United Coalition celebrates King holiday
As of Tuesday, January 17, 2012
© Copyright 2012
Jackson Progress-Argus
John H. Carter, the Washington, D.C., King memorial’s first project team leader, discusses a display of his materials associated with the project, including a shovel used in the groundbreaking.
Jackson Despite being told it could take decades to get legislation passed to build a memorial to the late Dr. Martin Luther King Jr. in Washington, D.C., John H. Carter said he and his team refused to see impediments to seeing the project through.
Carter, a Thomaston native, a retired executive at AT&T and the King memorial’s first professional project manager, was the featured speaker Monday at the United Coalition of Butts County’s 26th Martin Luther King Jr. Day celebration.
“This memorial is in the center of the Jefferson and Lincoln memorials,” Carter said. “Jefferson wrote it, Lincoln fought for it, and King died for it.”

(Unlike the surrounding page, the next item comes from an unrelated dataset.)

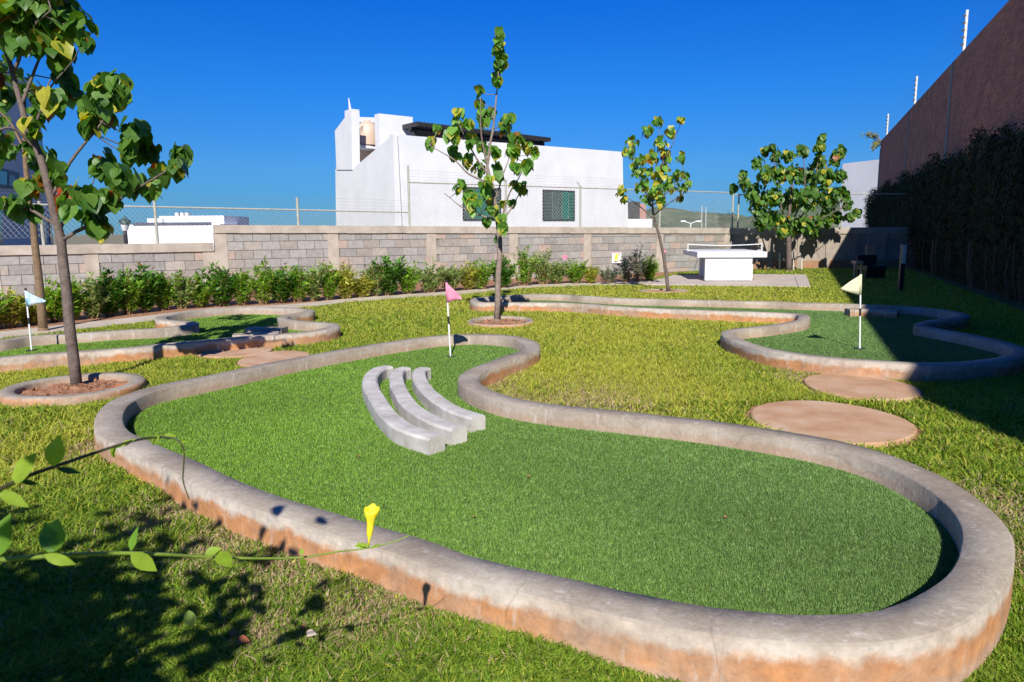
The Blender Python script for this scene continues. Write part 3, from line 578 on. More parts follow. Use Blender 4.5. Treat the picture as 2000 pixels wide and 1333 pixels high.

Before an audience at the Zion Missionary Baptist Church in Jackson on Monday afternoon, the national King holiday, Carter discussed his role as the reluctant first leader of the King memorial project. He outlined the legislative steps it took, and the months of work, to get approval to build a memorial to the slain civil rights leader. Legislation authorizing the memorial to be in Washington, D.C., was passed in 1996, he said. But it took two more bills to gain approval to locate the memorial on the National Mall, and in a specific area on the Mall.
He said he told people, “If we’re going to do something that’s going to be there forever, it should be difficult. That’s why everyone doesn’t have a memorial on the Mall.”
After helping raise an initial $15 million to get the memorial project started, Carter said control was transferred to Harry E. Johnson, Sr., who is president and CEO of the Washington, D.C. Martin Luther King, Jr. National Memorial.
First conceived of by leaders of the Alpha Phi Alpha Fraternity in 1984, according to a history on the memorial’s web site, the King memorial was officially dedicated Oct. 16, 2011, after the ceremony was pushed back from the August anniversary of King’s March on Washington because of an earthquake and approaching hurricane.
It was during that 1963 march that King delivered his famous “I Have a Dream” speech.
Carter said an initial dedication was held at the site in the Tidal Basin in 2000, during which a plaque -- now in the Smithsonian -- was installed to mark the future home of the memorial. “If you’re going to dream a dream, you’ve got to put a stake into it,” he said.
As part of the United Coalition’s King holiday celebration, audience members were also led in prayers and song, including “Lift Every Voice and Sing,” and “We Shall Overcome.”
The Butts County Community Choir also provided accompaniment for soloists Sohmer Evans McKibben and Christine Barlow Mayfield.
The Rev. Charlie Barlow, the president of the Butts County branch of the NAACP, emceed the program.